What’s cool, though, is that it’s still true to what made the studio version of this song, which was released as a single in October 2012, so good. It’s incorrect to call the moment that the beat dropped on “I Knew You Were Trouble” truly revolutionary—Britney Spears leaned hard into dubstep on “Hold It Against Me” nearly two years earlier—but it was a significant moment in Swift’s musical evolution. This Red Tour version gives the bass plenty of time to wub, then adds to it with all the production elements and lots of vibrant harmonies when the chorus comes back around. Swift earns degree of difficulty points here too, because the jumpy melody of this song makes it a sneakily tricky one to sing live.

This song came about three-quarters of the way through the set list and was followed by “All Too Well,” which hit like a ton of bricks and is only excluded from this list because the studio versions, both the original and 2021’s 10-minute version from Red (Taylor’s Version), hit like two tons of bricks. Together, these two songs form the clear emotional peak of the Red Tour. Both were brought back for various award show performances and tours, with good reason—the version from the 1989 World Tour could easily have gotten the nod just on the merit of the high note before the final chorus—but the Red Tour rendition deserves special recognition for being all about that bass.

2. “Long Live,” the Speak Now World Tour, Gillette Stadium rain show, June 25, 2011

I’m convinced Taylor Swift has her own weather patterns. Rain, pouring rain, rain on pavement, and various other forms of precipitation have come up at least 23 times in her songwriting catalog. In “Forever & Always,” it rains inside someone’s bedroom (fix your plumbing, Joe Jonas). So it shouldn’t be a shock that downpours seem to follow her tour bus.
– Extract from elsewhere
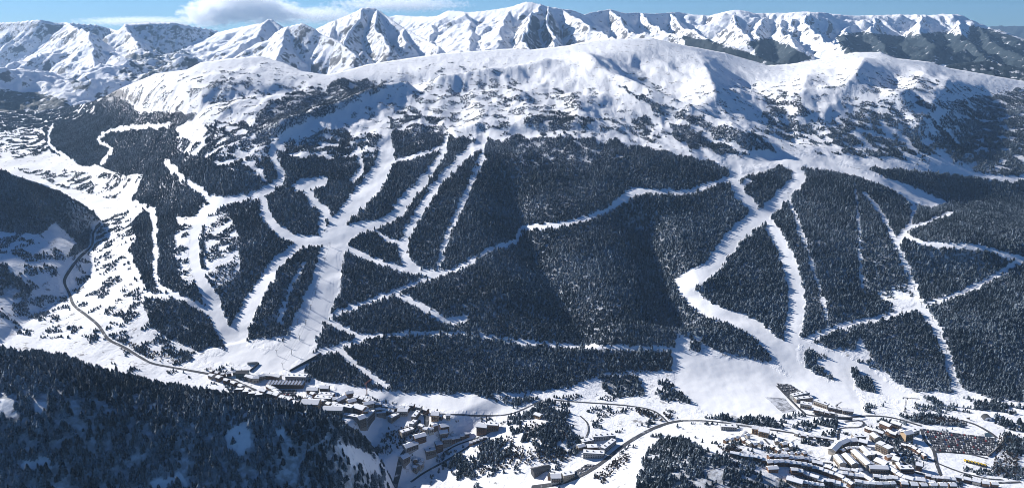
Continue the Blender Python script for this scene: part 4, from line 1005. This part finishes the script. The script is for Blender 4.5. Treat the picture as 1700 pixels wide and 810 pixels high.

“Long Live” is a great live song, whatever the weather. It’s an ode to the fans and a triumphant promise to cherish the connection between performer and audience. It was only right, then, that when the skies opened up into a downpour—at what was then the biggest venue she’d played as a headliner—Swift looked out at the crowd and decided that if they were staying, she was too. For about 30 seconds, she just stares, jaw dropped, shaking her head slightly in disbelief. This performance is lost to the streaming world other than in a few grainy YouTube videos. What those clips lack in audio quality, they make up for in footage of a 21-year-old realizing, in real time, that she was actually living out her dream.

1. “Wildest Dreams” and “Enchanted” mash-up, the 1989 World Tour

It is telling that this epic five-and-a-half-minute medley is fundamentally simple. Swift sits at the piano and starts performing “Wildest Dreams,” a song about wanting to be remembered fondly by someone who’s no longer in your life. (It’s a stunning song, also featured in a Grammy Museum rendition that’s nearly as good as this one.) The synths and some backup vocals come in to support her eventually, and the song starts to build, but there still aren’t a lot of bells and whistles.

She sounds great. Swift has had some shaky moments with live vocals in the past, but her voice has gotten stronger and steadier as she’s progressed through her career. You can hear the product of that work in the bridge of “Wildest Dreams” (“You’ll see me in hindsight”) and in the notes she holds toward the end.

After the second “Wildest Dreams” chorus, she transitions into “Enchanted,” a song off Speak Now about meeting someone for the first time and wanting them to be part of your life. Once the two songs combine, the shape of the story gains dimension, and the whole performance starts to expand until, four minutes into the performance, she goes full Lizzie McGuire Movie, rips off her floor-length tulle skirt, and finishes the medley while strutting down the stage’s runway into the crowd wearing a glittery bodysuit. And it is sparkling. Don’t you let it go.